**Exercise**
Give again only those lines from the start of the entries through the line holding "R = math.radians", leaving them as they are.

**Supplied information**
↓

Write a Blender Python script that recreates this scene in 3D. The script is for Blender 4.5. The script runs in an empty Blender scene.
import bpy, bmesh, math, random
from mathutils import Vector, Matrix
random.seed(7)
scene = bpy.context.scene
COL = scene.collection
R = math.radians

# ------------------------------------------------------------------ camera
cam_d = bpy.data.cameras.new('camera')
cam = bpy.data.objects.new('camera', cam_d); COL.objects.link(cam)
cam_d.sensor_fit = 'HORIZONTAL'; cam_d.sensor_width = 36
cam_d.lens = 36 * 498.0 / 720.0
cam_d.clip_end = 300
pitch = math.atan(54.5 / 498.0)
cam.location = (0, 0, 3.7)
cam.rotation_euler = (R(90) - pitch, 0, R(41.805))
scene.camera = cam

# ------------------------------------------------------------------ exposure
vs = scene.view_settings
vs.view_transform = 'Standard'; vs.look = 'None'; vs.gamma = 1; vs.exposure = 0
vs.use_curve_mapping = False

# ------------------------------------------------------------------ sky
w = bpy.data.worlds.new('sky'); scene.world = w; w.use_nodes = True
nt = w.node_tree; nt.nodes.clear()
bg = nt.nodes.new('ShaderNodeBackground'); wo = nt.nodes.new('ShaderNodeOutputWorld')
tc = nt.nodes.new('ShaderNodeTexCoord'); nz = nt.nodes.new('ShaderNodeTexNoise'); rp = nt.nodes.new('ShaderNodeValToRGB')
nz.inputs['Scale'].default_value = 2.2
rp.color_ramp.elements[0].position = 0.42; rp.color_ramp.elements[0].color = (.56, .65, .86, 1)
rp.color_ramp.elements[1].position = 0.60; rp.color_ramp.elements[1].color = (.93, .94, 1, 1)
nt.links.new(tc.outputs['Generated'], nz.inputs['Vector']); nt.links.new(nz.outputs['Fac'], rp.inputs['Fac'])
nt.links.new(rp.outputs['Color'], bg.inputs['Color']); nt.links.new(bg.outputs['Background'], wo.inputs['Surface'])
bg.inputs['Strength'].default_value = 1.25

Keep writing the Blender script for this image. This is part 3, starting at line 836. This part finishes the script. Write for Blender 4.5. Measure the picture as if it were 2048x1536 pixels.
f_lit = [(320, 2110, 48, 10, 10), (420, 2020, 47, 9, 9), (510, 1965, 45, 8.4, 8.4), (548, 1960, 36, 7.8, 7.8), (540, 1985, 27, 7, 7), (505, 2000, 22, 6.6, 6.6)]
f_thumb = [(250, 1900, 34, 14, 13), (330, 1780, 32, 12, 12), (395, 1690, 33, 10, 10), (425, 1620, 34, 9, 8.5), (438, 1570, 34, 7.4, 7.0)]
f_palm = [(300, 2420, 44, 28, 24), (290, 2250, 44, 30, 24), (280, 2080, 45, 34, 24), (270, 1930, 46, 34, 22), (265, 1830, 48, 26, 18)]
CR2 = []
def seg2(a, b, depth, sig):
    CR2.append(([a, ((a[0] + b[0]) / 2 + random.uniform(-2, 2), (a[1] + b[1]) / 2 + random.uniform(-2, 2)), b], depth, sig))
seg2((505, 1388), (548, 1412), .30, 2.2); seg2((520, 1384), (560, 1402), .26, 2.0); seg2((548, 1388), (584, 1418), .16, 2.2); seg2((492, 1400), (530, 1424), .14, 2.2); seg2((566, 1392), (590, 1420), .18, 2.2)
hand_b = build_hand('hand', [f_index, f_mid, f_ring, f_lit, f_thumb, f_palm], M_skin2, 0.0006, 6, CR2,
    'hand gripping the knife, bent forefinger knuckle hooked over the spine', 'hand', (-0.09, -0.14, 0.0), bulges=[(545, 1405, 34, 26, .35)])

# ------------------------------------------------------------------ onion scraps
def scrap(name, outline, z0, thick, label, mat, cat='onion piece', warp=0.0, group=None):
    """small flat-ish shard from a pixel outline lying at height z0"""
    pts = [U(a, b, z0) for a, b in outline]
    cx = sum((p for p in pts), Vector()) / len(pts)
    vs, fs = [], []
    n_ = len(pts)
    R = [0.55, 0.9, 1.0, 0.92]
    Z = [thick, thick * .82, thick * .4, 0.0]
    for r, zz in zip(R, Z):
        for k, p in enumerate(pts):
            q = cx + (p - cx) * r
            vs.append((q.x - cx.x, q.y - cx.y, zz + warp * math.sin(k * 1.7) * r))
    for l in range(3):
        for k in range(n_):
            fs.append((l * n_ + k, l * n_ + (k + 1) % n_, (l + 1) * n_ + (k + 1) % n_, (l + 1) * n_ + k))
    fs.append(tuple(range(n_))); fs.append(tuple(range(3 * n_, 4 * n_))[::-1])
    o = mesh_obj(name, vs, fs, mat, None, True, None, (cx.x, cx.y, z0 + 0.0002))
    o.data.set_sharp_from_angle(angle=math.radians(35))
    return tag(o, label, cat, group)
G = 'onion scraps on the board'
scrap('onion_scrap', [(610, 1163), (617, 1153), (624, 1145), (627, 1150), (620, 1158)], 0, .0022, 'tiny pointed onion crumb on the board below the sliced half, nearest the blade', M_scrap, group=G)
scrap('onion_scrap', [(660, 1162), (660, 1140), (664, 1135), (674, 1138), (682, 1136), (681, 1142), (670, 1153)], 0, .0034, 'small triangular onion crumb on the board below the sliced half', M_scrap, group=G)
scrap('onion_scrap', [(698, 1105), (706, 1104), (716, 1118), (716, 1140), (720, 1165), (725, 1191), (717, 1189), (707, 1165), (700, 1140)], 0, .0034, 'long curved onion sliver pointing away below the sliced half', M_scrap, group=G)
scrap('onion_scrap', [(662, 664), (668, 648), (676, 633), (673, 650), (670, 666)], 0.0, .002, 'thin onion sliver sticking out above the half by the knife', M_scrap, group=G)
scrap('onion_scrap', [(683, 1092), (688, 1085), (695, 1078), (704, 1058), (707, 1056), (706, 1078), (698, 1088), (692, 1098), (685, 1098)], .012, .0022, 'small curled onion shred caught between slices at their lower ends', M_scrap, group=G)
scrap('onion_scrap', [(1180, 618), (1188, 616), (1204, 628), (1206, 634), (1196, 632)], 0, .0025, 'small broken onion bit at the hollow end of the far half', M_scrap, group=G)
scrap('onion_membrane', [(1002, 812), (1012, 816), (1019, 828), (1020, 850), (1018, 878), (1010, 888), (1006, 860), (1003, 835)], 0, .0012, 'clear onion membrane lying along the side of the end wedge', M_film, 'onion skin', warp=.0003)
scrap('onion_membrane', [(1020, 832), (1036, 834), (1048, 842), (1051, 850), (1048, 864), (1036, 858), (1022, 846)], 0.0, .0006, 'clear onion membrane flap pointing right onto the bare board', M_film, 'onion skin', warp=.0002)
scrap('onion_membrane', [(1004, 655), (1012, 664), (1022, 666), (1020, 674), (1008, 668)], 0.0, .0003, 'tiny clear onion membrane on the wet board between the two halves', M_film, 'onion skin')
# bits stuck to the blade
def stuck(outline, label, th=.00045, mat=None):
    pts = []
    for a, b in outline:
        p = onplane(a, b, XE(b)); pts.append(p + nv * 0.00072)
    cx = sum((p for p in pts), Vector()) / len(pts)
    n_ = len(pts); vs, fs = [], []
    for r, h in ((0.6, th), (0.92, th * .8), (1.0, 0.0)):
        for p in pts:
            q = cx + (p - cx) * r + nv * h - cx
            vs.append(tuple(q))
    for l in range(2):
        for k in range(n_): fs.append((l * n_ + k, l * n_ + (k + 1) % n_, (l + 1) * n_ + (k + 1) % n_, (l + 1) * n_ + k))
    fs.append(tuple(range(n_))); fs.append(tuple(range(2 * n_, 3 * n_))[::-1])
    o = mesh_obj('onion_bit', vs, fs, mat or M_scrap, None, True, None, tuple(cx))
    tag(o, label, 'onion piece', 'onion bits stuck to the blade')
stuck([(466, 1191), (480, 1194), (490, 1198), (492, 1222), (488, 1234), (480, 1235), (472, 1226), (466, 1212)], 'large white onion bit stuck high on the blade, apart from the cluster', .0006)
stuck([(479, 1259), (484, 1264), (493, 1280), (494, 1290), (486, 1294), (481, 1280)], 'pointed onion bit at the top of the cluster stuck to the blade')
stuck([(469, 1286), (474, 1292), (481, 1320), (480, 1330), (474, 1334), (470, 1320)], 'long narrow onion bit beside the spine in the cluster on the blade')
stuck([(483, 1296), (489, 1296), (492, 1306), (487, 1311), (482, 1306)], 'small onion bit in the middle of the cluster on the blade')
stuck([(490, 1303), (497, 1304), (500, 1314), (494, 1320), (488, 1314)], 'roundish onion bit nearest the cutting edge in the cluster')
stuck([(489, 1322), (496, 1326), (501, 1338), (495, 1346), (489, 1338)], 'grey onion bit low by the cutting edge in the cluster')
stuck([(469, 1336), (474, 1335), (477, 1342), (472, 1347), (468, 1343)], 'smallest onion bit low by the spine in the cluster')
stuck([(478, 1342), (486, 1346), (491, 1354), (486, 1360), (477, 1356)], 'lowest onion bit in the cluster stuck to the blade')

↑

**The result**
Write a Blender Python script that recreates this scene in 3D. The script is for Blender 4.5. The script runs in an empty Blender scene.
import bpy, bmesh, math, random
from mathutils import Vector, Matrix
random.seed(7)
scene = bpy.context.scene
COL = scene.collection
R = math.radians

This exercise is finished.